Monday, April 18, 2011

computer - paper - scissors

i recently read an article about digital scrapbooking and why it's better than paper scrapping. the article raised good basic points we all know - cost, space, being able to crop at starbucks with only a laptop. but then the author started talking about how "lumpy" her pages would get, and how her albums were just so much neater when they were bound in neat book-like volumes of digital output and i thought - "well then what's the point of that???"

i mean let's face it. we all started cropping to satisfy that secret crafty craving. inking, sanding, tearing, gluing, glittering - come on! it's a grown up version of preschool! it's our excuse to get messy fingers, smudgy faces and mysterious marks on our clothes.

i've always laughed at the digital scrapbook embellishments. all that effort to make a digital button look like an actual button. just use a button! while i do see the environmental side of not using papers and plastics, the flip side is the use of chemicals and dyes to output and bind the digitally created albums. what's the lifespan of that CD used to archive your digital scrapbook, not to mention the chemical processes used to make the CD in the first place? the bottom line is everything we create impacts the environment in some way, it's just a matter of which way you can justify to yourself.

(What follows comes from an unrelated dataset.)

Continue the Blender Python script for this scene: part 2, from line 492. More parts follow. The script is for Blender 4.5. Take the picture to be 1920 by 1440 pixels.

so for me, as much as i enjoy the cyber world of untouchable art, when it comes to my creative outlets i'm a paper junky at heart - the feel of it, that new paper smell, the sparkle of embedded glitter that a computer just can't reproduce. and don't forget the embellishments - buttons, flowers, brads, bling, and bits and pieces of memorabilia that tell a story by themselves. yes you can have all of those in a digital layout, but you can't touch it. it's only a picture of the real thing, missing the spirit of the thing itself.

1 comment:

  1. I agree. It just isn't the same when it's done on the computer and printed so neat and flat. At least not for me.